GIVEN INFORMATION:

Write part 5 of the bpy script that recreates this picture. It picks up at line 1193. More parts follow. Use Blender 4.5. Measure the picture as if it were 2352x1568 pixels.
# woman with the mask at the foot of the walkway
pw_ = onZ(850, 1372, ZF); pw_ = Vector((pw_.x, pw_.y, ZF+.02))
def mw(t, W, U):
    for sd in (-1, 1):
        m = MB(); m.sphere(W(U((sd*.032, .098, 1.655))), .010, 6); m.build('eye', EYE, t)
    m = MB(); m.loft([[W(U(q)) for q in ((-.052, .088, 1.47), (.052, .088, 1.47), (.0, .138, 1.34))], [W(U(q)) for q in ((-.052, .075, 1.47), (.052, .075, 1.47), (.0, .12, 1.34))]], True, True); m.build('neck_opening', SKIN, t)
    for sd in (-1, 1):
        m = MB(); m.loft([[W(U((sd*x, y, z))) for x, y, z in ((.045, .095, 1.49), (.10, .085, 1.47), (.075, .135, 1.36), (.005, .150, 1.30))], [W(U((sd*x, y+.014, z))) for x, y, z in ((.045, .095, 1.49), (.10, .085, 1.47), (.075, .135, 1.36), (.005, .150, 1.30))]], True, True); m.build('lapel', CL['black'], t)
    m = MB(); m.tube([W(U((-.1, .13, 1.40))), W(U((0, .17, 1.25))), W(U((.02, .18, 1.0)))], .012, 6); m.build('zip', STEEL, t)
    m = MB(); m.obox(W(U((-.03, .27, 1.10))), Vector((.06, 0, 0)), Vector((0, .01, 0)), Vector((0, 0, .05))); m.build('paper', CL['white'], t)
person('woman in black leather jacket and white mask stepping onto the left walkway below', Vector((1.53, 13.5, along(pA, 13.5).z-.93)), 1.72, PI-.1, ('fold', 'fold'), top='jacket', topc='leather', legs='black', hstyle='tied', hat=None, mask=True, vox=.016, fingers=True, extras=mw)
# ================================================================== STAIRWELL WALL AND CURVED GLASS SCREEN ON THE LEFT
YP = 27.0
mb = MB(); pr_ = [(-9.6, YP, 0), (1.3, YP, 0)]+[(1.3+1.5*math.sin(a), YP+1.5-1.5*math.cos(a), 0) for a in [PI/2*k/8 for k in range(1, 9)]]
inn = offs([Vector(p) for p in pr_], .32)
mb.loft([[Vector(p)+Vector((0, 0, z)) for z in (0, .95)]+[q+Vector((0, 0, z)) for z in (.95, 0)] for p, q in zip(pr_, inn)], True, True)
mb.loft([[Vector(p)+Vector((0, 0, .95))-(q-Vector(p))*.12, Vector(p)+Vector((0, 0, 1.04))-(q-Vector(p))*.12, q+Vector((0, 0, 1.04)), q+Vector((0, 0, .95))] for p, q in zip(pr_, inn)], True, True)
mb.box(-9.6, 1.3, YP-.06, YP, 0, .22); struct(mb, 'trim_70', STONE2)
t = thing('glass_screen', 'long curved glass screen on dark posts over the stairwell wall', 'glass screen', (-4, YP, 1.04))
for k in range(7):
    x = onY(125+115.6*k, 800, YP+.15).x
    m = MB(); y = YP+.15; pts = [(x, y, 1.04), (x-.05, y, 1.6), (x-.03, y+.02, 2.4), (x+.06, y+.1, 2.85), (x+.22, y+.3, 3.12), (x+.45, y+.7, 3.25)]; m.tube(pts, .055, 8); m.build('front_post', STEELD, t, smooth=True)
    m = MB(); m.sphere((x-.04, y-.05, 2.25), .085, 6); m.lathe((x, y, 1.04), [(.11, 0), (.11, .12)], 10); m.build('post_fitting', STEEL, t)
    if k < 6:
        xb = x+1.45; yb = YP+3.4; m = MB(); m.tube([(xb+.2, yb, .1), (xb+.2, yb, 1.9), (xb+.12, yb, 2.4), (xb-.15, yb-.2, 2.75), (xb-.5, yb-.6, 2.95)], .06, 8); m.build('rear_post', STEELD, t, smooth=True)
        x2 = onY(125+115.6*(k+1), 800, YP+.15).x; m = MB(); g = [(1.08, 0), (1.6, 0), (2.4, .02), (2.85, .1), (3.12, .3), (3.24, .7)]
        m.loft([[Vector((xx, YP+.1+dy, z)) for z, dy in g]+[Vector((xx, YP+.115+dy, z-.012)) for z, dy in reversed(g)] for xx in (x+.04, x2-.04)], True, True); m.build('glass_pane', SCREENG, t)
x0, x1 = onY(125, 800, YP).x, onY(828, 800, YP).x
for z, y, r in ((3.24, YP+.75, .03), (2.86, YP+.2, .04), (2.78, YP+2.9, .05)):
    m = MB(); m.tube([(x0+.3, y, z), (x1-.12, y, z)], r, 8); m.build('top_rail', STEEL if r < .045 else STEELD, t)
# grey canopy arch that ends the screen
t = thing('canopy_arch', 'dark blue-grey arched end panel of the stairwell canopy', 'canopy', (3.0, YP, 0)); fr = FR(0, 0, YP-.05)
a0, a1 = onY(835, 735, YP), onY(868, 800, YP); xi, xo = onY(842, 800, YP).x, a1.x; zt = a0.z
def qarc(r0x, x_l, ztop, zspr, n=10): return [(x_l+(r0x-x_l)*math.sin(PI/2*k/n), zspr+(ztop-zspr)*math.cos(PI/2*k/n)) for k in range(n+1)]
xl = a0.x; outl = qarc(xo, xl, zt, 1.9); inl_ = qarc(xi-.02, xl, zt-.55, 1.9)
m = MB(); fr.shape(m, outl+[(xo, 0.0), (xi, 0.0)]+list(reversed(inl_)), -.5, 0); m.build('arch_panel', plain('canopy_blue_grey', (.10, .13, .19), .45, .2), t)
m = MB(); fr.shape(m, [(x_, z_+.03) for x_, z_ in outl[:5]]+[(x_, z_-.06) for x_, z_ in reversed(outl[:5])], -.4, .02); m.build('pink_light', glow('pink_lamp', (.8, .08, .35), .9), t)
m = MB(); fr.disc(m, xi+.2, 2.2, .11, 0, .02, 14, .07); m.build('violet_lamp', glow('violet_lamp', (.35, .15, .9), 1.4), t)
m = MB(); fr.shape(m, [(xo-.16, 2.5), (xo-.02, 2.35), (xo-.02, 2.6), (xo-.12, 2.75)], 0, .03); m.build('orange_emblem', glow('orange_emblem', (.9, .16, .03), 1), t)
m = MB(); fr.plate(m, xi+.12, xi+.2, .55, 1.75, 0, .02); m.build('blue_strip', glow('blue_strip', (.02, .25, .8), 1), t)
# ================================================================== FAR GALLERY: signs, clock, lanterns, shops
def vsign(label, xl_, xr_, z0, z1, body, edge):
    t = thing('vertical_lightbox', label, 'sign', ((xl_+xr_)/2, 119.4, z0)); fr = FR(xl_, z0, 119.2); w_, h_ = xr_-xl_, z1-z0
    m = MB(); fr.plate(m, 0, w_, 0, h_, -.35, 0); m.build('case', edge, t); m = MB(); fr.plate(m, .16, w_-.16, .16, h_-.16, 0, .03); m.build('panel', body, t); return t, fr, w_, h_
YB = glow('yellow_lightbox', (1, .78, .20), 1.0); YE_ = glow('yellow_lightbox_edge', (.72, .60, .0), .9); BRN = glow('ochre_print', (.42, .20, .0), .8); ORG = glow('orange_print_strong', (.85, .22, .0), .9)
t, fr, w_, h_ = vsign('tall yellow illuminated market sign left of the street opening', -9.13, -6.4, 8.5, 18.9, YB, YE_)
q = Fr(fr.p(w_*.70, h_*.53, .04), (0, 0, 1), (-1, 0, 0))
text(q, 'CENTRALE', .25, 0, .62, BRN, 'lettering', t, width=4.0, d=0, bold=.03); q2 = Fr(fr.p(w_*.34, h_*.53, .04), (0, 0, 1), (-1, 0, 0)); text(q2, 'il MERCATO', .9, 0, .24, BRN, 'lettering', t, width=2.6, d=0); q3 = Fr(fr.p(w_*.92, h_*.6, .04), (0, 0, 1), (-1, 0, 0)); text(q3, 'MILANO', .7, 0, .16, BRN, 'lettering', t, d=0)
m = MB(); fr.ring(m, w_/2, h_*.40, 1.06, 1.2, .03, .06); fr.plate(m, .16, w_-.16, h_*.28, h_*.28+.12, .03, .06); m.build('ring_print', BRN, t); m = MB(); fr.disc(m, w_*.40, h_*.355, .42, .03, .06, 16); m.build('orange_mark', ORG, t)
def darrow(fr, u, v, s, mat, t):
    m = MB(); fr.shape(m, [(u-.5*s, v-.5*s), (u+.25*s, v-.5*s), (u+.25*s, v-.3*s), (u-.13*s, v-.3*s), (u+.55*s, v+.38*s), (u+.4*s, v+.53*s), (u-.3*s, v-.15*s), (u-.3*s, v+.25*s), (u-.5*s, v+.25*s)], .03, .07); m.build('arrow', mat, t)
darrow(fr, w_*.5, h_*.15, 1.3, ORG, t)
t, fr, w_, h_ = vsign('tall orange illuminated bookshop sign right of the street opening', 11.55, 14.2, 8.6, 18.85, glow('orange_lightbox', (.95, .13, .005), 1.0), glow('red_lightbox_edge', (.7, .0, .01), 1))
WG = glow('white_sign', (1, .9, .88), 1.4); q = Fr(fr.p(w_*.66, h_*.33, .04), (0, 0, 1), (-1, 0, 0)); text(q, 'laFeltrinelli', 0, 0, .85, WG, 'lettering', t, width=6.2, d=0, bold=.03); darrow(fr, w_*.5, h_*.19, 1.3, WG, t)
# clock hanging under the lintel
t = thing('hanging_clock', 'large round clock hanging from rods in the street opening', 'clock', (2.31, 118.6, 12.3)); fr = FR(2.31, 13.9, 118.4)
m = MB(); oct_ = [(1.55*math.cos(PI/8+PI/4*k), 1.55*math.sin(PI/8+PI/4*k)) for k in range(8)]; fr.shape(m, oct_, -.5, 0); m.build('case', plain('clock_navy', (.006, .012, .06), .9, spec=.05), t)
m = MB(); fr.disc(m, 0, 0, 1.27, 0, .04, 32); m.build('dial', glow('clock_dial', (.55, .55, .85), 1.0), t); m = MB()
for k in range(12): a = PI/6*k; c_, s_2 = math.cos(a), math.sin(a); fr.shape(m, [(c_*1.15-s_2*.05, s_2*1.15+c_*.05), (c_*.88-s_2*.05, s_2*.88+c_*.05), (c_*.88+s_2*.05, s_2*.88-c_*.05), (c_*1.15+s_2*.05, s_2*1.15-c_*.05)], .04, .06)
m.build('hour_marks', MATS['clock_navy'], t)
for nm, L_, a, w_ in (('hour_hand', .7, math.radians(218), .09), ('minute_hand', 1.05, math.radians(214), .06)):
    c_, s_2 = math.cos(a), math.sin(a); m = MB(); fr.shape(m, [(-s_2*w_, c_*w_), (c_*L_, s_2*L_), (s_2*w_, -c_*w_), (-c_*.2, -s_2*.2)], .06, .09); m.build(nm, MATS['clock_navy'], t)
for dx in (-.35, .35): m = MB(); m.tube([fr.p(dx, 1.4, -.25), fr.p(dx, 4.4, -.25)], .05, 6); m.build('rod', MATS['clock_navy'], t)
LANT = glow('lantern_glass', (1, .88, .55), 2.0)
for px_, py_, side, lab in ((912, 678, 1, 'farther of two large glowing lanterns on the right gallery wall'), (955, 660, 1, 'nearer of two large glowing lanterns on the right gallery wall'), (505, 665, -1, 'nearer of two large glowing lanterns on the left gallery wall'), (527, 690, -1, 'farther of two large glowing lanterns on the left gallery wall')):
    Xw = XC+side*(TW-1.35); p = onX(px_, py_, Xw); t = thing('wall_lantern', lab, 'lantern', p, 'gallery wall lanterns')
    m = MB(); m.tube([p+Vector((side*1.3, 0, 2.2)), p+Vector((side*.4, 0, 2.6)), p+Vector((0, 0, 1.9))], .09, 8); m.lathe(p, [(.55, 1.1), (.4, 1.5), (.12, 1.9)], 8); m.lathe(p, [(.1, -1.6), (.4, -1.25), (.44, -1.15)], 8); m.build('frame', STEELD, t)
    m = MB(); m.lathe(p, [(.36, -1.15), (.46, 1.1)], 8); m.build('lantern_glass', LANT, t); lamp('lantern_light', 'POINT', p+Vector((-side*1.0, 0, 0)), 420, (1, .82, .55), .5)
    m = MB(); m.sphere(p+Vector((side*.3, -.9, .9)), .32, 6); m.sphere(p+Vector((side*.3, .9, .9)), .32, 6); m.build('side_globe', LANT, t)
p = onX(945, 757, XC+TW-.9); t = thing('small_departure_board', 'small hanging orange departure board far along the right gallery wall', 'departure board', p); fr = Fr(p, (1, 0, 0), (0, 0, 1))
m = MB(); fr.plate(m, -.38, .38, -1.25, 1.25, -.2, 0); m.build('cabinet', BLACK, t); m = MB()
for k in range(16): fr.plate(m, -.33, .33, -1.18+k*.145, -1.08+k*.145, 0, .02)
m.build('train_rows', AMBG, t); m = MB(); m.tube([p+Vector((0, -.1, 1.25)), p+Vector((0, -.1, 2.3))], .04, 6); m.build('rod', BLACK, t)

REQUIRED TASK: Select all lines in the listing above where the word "that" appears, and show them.

RESULT OF THE EXERCISE:
Write part 5 of the bpy script that recreates this picture. It picks up at line 1193. More parts follow. Use Blender 4.5. Measure the picture as if it were 2352x1568 pixels.
# grey canopy arch that ends the screen